Optimizing the number of centroids

Centroids are difficult to interpret, and it can also be very difficult to determine whether we have the correct number of centroids. It's important to understand whether your data is unlabeled or not as this will directly influence the evaluation measures we can use.

Getting ready

Evaluating the model performance for unsupervised techniques is a challenge. Consequently, sklearn has several methods to evaluate clustering when a ground truth is known, and very few for when it isn't.

We'll start with a single cluster model and evaluate its similarity. This is more for the purpose of mechanics as measuring the similarity of one cluster count is clearly not useful in finding the ground truth number of clusters.

How to do it…

To get started we'll create several blobs that can be used to simulate clusters of data:

>>> from sklearn.datasets import make_blobs
>>> import numpy as np
>>> blobs, classes = make_blobs(500, centers=3)

>>> from sklearn.cluster import KMeans
>>> kmean = KMeans(n_clusters=3)
>>> kmean.fit(blobs)
KMeans(copy_x=True, init='k-means++', max_iter=300, n_clusters=3, 
       n_init=10, n_jobs=1, precompute_distances=True, 
       random_state=None, tol=0.0001, verbose=0)

First, we'll look at silhouette distance.

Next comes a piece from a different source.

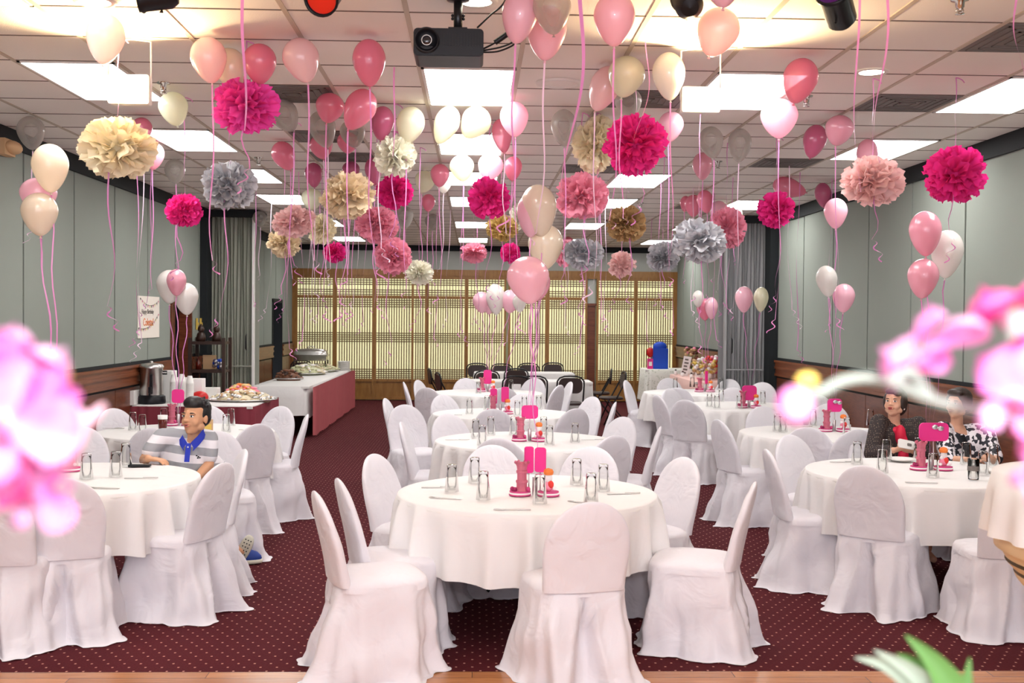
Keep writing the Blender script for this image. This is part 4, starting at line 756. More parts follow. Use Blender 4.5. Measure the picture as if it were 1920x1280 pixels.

Silhouette distance is the ratio of the difference between in-cluster dissimilarity, the closest out-of-cluster dissimilarity, and the maximum of these two values. It can be thought of as a measure of how separate the clusters are.

Let's look at the distribution of distances from the points to the cluster centers; it's useful to understand silhouette distances:

>>> from sklearn import metrics
>>> silhouette_samples = metrics.silhouette_samples(blobs, 
                         kmean.labels_)
>>> np.column_stack((classes[:5], silhouette_samples[:5]))

array([[ 1.,  0.87617292],
       [ 1.,  0.89082363],
       [ 1.,  0.88544994],
       [ 1.,  0.91478369],
       [ 1.,  0.91308287]])
>>> f, ax = plt.subplots(figsize=(10, 5))

>>> ax.set_title("Hist of Silhouette Samples")
>>> ax.hist(silhouette_samples)

The following is the output:

How to do it…

Notice that generally the higher the number of coefficients are closer to 1 (which is good) the better the score.

How it works…

The average of the silhouette coefficients is often used to describe the entire model's fit:

>>> silhouette_samples.mean()
0.57130462953339578

It's very common; in fact, the metrics module exposes a function to arrive at the value we just got:

>>> metrics.silhouette_score(blobs, kmean.labels_)
0.57130462953339578

Now, let's fit the models of several cluster counts and see what the average silhouette score looks like:

# first new ground truth
>>> blobs, classes = make_blobs(500, centers=10)
>>> sillhouette_avgs = []

# this could take a while
>>> for k in range(2, 60):
       kmean = KMeans(n_clusters=k).fit(blobs)
       sillhouette_avgs.append(metrics.silhouette_score(blobs, 
                               kmean.labels_))

>>> f, ax = plt.subplots(figsize=(7, 5))
>>> ax.plot(sillhouette_avgs)

The following is the output:

How it works…

This plot shows that the silhouette averages as the number of centroids increase. We can see that the optimum number, according to the data generating process, is 3, but here it looks like it's around 6 or 7. This is the reality of clustering; quite often, we won't get the correct number of clusters, we can only really hope to estimate the number of clusters to some approximation.